- [Given information]:
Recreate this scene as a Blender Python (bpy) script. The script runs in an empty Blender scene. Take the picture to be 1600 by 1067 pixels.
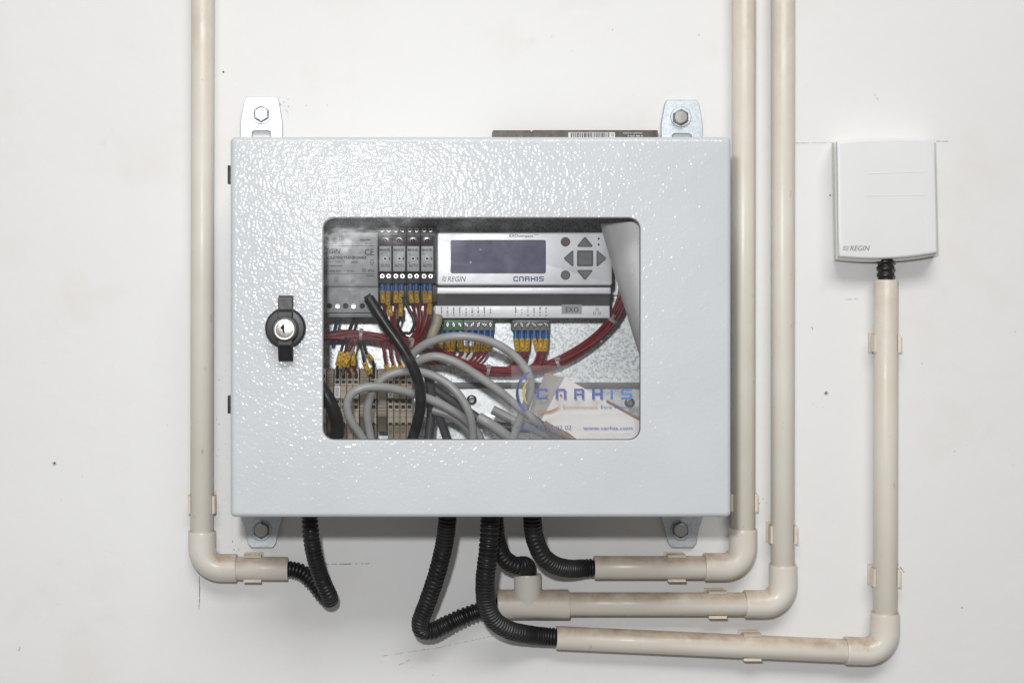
import bpy, bmesh, math, random
from mathutils import Vector, Matrix

random.seed(7)
sc = bpy.context.scene
col = sc.collection
rad = math.radians

# ------------------------------------------------------------------ scale
# The photograph is 1600 x 1067.  SW metres per photo pixel on the wall plane,
# the lens is D metres from the wall and stands square to the point (VX, VY).
SW, D = 0.576e-3, 1.35
VX, VY = 620.0, 422.0
H0 = 1.5                                  # height of the lens above the floor

def S(t):                                 # metres per pixel at depth t (metres out from the wall)
    return SW * (1 - t / D)
def P(x, y, t):                           # t in millimetres out from the wall
    s = S(t / 1000)
    return Vector(((x - VX) * s, -t / 1000, H0 + (VY - y) * s))

# ------------------------------------------------------------------ camera
cam = bpy.data.cameras.new('camera')
cam_o = bpy.data.objects.new('camera', cam)
col.objects.link(cam_o)
cam.sensor_width = 36
cam.lens = 36 * D / (1600 * SW)
cam.shift_x = (800 - VX) / 1600
cam.shift_y = -(533.5 - VY) / 1600
cam.clip_start, cam.clip_end = 0.05, 50
cam_o.location = (0, -D, H0)
cam_o.rotation_euler = (rad(90), 0, 0)
sc.camera = cam_o

# ------------------------------------------------------------------ light
world = bpy.data.worlds.new('World')
sc.world = world
world.use_nodes = True
bg = world.node_tree.nodes['Background']
bg.inputs[0].default_value = (1.0, 0.945, 0.905, 1)
bg.inputs[1].default_value = 0.20

def area(name, loc, target, power, size, shape='DISK', color=(1, 1, 1), size_y=None):
    l = bpy.data.lights.new(name, 'AREA')
    l.energy, l.shape, l.size, l.color = power, shape, size, color
    if size_y: l.size_y = size_y
    o = bpy.data.objects.new(name, l)
    col.objects.link(o)
    o.location = loc
    o.rotation_euler = (Vector(target) - Vector(loc)).to_track_quat('-Z', 'Y').to_euler()
    return o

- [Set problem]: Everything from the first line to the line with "rad = math.radians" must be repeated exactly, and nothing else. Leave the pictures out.

- [Exercise response]:
Recreate this scene as a Blender Python (bpy) script. The script runs in an empty Blender scene. Take the picture to be 1600 by 1067 pixels.
import bpy, bmesh, math, random
from mathutils import Vector, Matrix

random.seed(7)
sc = bpy.context.scene
col = sc.collection
rad = math.radians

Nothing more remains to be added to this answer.